*CHALLENGE:* Extract, in full, the lines below, beginning at the first and ending with the line that contains "b = MB(); b.tube([(q[0]". Pictures do not belong in the copy.

*DATASET CONTENT:*
<<<<
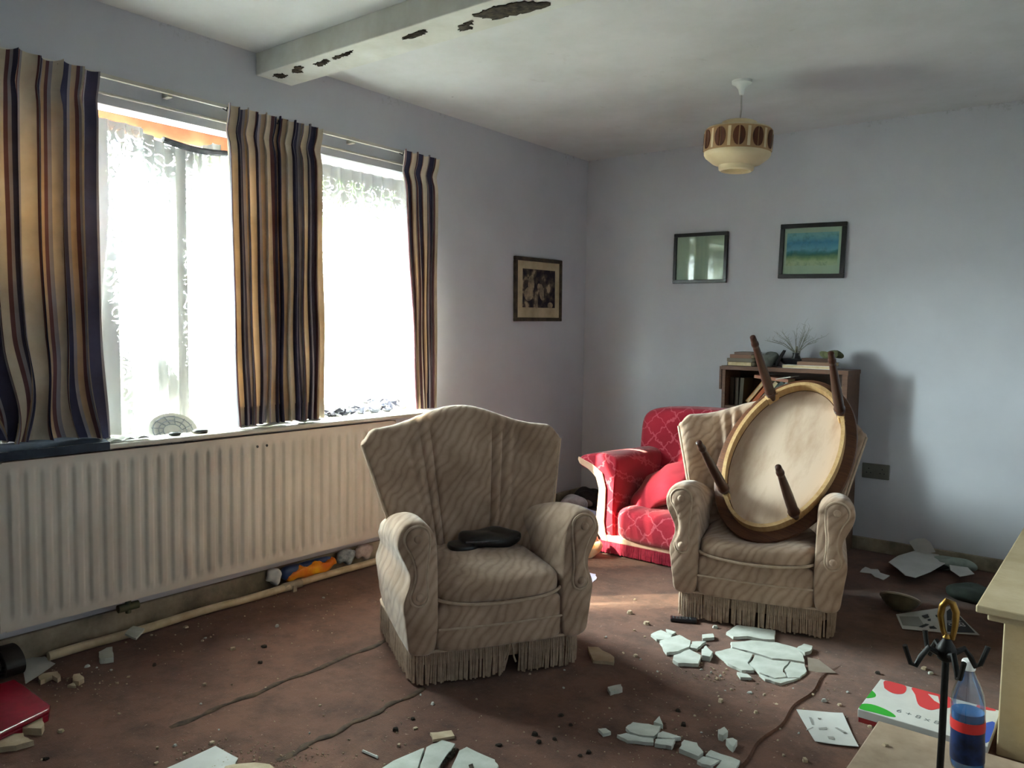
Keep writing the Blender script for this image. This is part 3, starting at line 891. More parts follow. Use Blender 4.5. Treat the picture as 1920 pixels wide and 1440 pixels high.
b = MB(); b.ell((-.005, .60, .52), (.495, .105, .26), .32, .55, 64, 26, fn=lambda p: p + Vector((0, .10 * (p.z + .26), .018 * cos(p.x * 3.2) * (p.z > 0))))
b.build('backrest', RED, red)
b = MB(); b.tube([(-.43 + .86 * k / 24, .60 + .03, .775 + .018 * cos((-.43 + .86 * k / 24) * 3.2) - .05 * abs(-1 + k / 12) ** 8) for k in range(25)], .006, 8); b.build('back_piping', REDPLAIN, red)
cu = thing('red_cushion', 'plump red velvet cushion leaning on the seat of the red armchair', 'cushion', (1.10, -.86, .37), (radians(-56), radians(-30), radians(-16)))
b = MB(); b.ell((0, 0, 0), (.22, .08, .18), .75, .55, 48, 20, fn=lambda p: Vector((p.x, p.y * (1 - .55 * max(abs(p.x) / .21, abs(p.z) / .16) ** 3) + .006 * sin(p.x * 40 + p.z * 25), p.z))); b.build('cushion_cover', REDPLAIN, cu)
b = MB(); b.tube([(q[0] * 1.0, 0, q[1]) for q in smooth_poly([(.205, 0), (.19, .14), (0, .158), (-.19, .14), (-.205, 0), (-.19, -.14), (0, -.158), (.19, -.14)], 48)], .007, 6, closed=True); b.build('cushion_piping', REDPLAIN, cu)

# ------------------------------------------------------------ bookcase and its books
BX0, BX1, BY0, BY1, BZ = 1.175, 1.905, -.265, -.02, 1.045
bc = thing('bookcase', 'dark brown wooden bookcase against the back wall behind the armchairs', 'bookcase', (0, 0, 0))
for nm, x0, x1 in (('side_panel', BX0, BX0 + .022), ('side_panel', BX1 - .03, BX1)):
    b = MB(); b.box(x0, x1, BY0, BY1, 0, BZ - .024); b.build(nm, SHELFWOOD, bc, smooth=False, bevel=.002)
b = MB(); b.box(BX0 - .004, BX1 + .004, BY0 - .006, BY1, BZ - .024, BZ); b.build('top_board', SHELFWOOD, bc, smooth=False, bevel=.002)
b = MB(); b.box(BX0 + .02, BX1 - .02, BY1 - .012, BY1, .05, BZ - .02); b.build('back_panel', SHELFDARK, bc, smooth=False)
for z in (.06, .43, .785):
    b = MB(); b.box(BX0 + .022, BX1 - .03, BY0 + .004, BY1 - .012, z, z + .02); b.build('shelf', SHELFWOOD, bc, smooth=False, bevel=.002)
BOOKPAGE = simple('aged_book_pages', 'cdbb98', 'b5a27e', .9, 30)
_bc = {}
def bookmat(h):
    if h not in _bc: _bc[h] = simple('book_cover_' + h, h, None, .6)
    return _bc[h]
def book(label, loc, rot, w, hgt, th, h, group):
    """lying flat in its own frame: w along x, depth along y, thickness z"""
    o = thing('book', label, 'book', loc, rot, group)
    page = any(k in label for k in ('pale-edged', 'wide white', 'cream', 'maroon', 'tan book', 'pamphlet'))
    b = MB(); c = .002
    b.box(0, w, 0, hgt, 0, c); b.box(0, w, 0, hgt, th - c, th)
    if page: b.box(0, c, 0, hgt, c, th - c)
    else: b.box(0, w, 0, c, c, th - c)
    b.build('cover', bookmat(h), o, smooth=False)
    b = MB(); b.box(c, w - .004, .004, hgt - .004, c, th - c); b.build('pages', BOOKPAGE, o, smooth=False)
    return o
G1, G2 = 'books lying on top of the bookcase', 'books inside the top shelf of the bookcase'
zt = BZ + .001
for k, (lab, x, y, w, d_, th, h, rz) in enumerate((
    ('pale-edged book at the bottom of the stack on the left end of the bookcase top', 1.20, -.25, .15, .20, .024, '5d4a38', .0),
    ('grey brown book second from the bottom of the left stack on the bookcase', 1.195, -.245, .155, .2, .02, '71695c', .06),
    ('dull brown book near the top of the left stack on the bookcase', 1.215, -.25, .135, .2, .022, '7a5a48', -.05),
    ('small brown book on top of the left stack on the bookcase', 1.24, -.245, .12, .17, .014, '6d5a50', .1))):
    o = book(lab, (x, y, zt), (0, 0, rz), w, d_, th, h, G1); zt += th + .001
zt = BZ + .001
for lab, x, y, w, d_, th, h, rz in (
    ('wide white book tilted at the right end of the bookcase top', 1.54, -.262, .27, .11, .018, 'd8d6ce', .06),
    ('brown book lying on the white book at the right end of the bookcase top', 1.62, -.25, .2, .11, .02, '7b5d49', -.05),
    ('dark brown book topping the right stack on the bookcase', 1.645, -.25, .17, .11, .02, '4a352b', .1)):
    book(lab, (x, y, zt), (0, 0, rz), w, d_, th, h, G1); zt += th + .001
jar = thing('moss_green_cloth', 'crumpled olive green cloth on the right stack of books', 'cloth', (1.78, -.15, zt))
b = MB(); b.ell((0, 0, .02), (.06, .05, .022), .8, .9, 24, 10, fn=lambda p: p + Vector((.008 * sin(p.y * 90), .006 * sin(p.x * 80), .006 * sin(p.x * 60 + p.y * 70)))); b.build('cloth_folds', simple('olive_cloth', '6b6c4e', '4d4e38', .9, 20), jar)
# black bowl with a dried plant and the grey fabric beside it
bw = thing('black_bowl', 'black dish on the bookcase top holding the dried twigs', 'bowl', (1.56, -.092, BZ + .001))
b = MB(); b.lathe([(.04, 0), (.07, .006), (.115, .034), (.125, .05), (.120, .051), (.06, .018), (.0, .014)], 36, sx=.8, sy=.5); b.build('dish', BLACK, bw)
b = MB(); b.lathe([(.03, .014), (.028, .05), (.02, .07), (.022, .085), (.016, .084), (.01, .03)], 18); b.build('neck', BLACK, bw)
tw = thing('dried_plant', 'dried leafless twigs fanning out of the black dish on the bookcase', 'dried plant', (1.56, -.092, BZ + .08))
r = random.Random(21); TWIG = simple('grey_twig', '6f6e66', '8d8b80', .9, 30)
for k in range(22):
    a = r.uniform(-1.25, 1.25); ln_ = r.uniform(.12, .21); yy = r.uniform(-.07, .04)
    p0 = Vector((r.uniform(-.006, .006), r.uniform(-.005, .005), -.05 if abs(a) < .5 else 0))
    p2 = Vector((ln_ * sin(a), yy, .02 + ln_ * cos(a) * .9)); pm = p0.lerp(p2, .5) + Vector((0, 0, .018))
    b = MB(); b.tube([p0, pm, p2], [.0018, .0013, .0006], 5)
    for q in range(7):
        s_ = pm.lerp(p2, q / 6); e_ = s_ + Vector((r.uniform(-.02, .02), r.uniform(-.01, .01), r.uniform(.0, .03))); b.tube([s_, e_], [.0007, .0004], 4)
    b.build('twig', TWIG, tw)
b = MB(); b.tube([(0, 0, -.05), (-.004, 0, .0), (.002, 0, .045)], [.008, .009, .006], 8); b.build('stalk', simple('pale_stalk', 'b5ac93', '9a927c', .8, 20), tw)
gc = thing('grey_bag', 'crumpled grey green bag slumped on the bookcase top left of the black dish', 'bag', (1.412, -.13, BZ + .001))
b = MB(); b.ell((0, 0, .04), (.048, .06, .040), .8, .9, 30, 14, fn=lambda p: p + Vector((.012 * sin(p.z * 70 + p.y * 40), .008 * sin(p.x * 60), .010 * sin(p.x * 45 + p.y * 60)))); b.build('bag_body', simple('grey_green_fabric', '7d8079', '5f625c', .9, 16), gc)
b = MB(); b.tube([(.05 + .05 * sin(k / 10 * pi) - .0 * k, -.02, .005 + .095 * sin(k / 10 * pi * .95)) for k in range(11)], .008, 8); b.build('black_strap', BLACK, gc)
# inside: leaning and lying books
zs = .806
for k, (x, h, ln_) in enumerate(((1.225, '3a332c', 0), (1.255, '453b30', 0), (1.283, '4a4438', 2))):
    book(('dark book standing at the left end of the shelf', 'dark brown book standing second from the left on the shelf', 'olive dark book standing third on the shelf')[k], (x, -.20, zs), (0, radians(-90 + ln_), 0), .165, .15, .022, h, G2)
for k, (x, h) in enumerate(((1.335, 'c48a52'), (1.375, 'a3522f'), (1.41, 'cfc8b8'), (1.445, '3c4a47'), (1.475, '9fb0ae'))):
    book(('orange tan book leaning steeply on the shelf', 'rust red book leaning second in the slanting row', 'cream book leaning third in the slanting row', 'dark green book leaning fourth in the slanting row', 'pale grey blue book leaning last in the slanting row')[k], (x, -.24, zs + .018), (0, radians(-52), 0), .165, .14, .022, h, G2)
zq = zs + .001
for lab, x, w, th, h, rz in (
    ('maroon book at the bottom of the flat pile on the shelf', 1.58, .24, .03, '6a3a34', .0), ('black book second in the flat pile on the shelf', 1.59, .22, .025, '2e2a28', .04),
    ('brick red book third in the flat pile on the shelf', 1.57, .21, .028, '94503c', -.05), ('ochre book near the top of the flat pile on the shelf', 1.60, .24, .026, 'a5803f', .05),
    ('yellow ochre book topping the flat pile on the shelf', 1.63, .20, .022, 'b5964f', -.04)):
    book(lab, (x, -.245, zq), (0, 0, rz), w, .18, th, h, G2); zq += th + .001
book('pinkish brown book lying across the leaning books', (1.37, -.25, zs + .172), (0, radians(5), .03), .20, .15, .018, 'a8755f', G2)
book('white pamphlet tilted above the flat pile', (1.50, -.25, zs + .168), (0, radians(-12), 0), .09, .14, .006, 'dadad2', G2)
bl = MB(); bl.box(-.012, 0, 0, .05, 0, .14)
tag(bl.build('loose_board', SHELFWOOD, loc=(BX0 - .006, -.262, .90), smooth=False), 'small loose strip of board hanging at the left edge of the bookcase', 'board')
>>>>
*REPLY TO THE EXERCISE:*
Keep writing the Blender script for this image. This is part 3, starting at line 891. More parts follow. Use Blender 4.5. Treat the picture as 1920 pixels wide and 1440 pixels high.
b = MB(); b.ell((-.005, .60, .52), (.495, .105, .26), .32, .55, 64, 26, fn=lambda p: p + Vector((0, .10 * (p.z + .26), .018 * cos(p.x * 3.2) * (p.z > 0))))
b.build('backrest', RED, red)
b = MB(); b.tube([(-.43 + .86 * k / 24, .60 + .03, .775 + .018 * cos((-.43 + .86 * k / 24) * 3.2) - .05 * abs(-1 + k / 12) ** 8) for k in range(25)], .006, 8); b.build('back_piping', REDPLAIN, red)
cu = thing('red_cushion', 'plump red velvet cushion leaning on the seat of the red armchair', 'cushion', (1.10, -.86, .37), (radians(-56), radians(-30), radians(-16)))
b = MB(); b.ell((0, 0, 0), (.22, .08, .18), .75, .55, 48, 20, fn=lambda p: Vector((p.x, p.y * (1 - .55 * max(abs(p.x) / .21, abs(p.z) / .16) ** 3) + .006 * sin(p.x * 40 + p.z * 25), p.z))); b.build('cushion_cover', REDPLAIN, cu)
b = MB(); b.tube([(q[0] * 1.0, 0, q[1]) for q in smooth_poly([(.205, 0), (.19, .14), (0, .158), (-.19, .14), (-.205, 0), (-.19, -.14), (0, -.158), (.19, -.14)], 48)], .007, 6, closed=True); b.build('cushion_piping', REDPLAIN, cu)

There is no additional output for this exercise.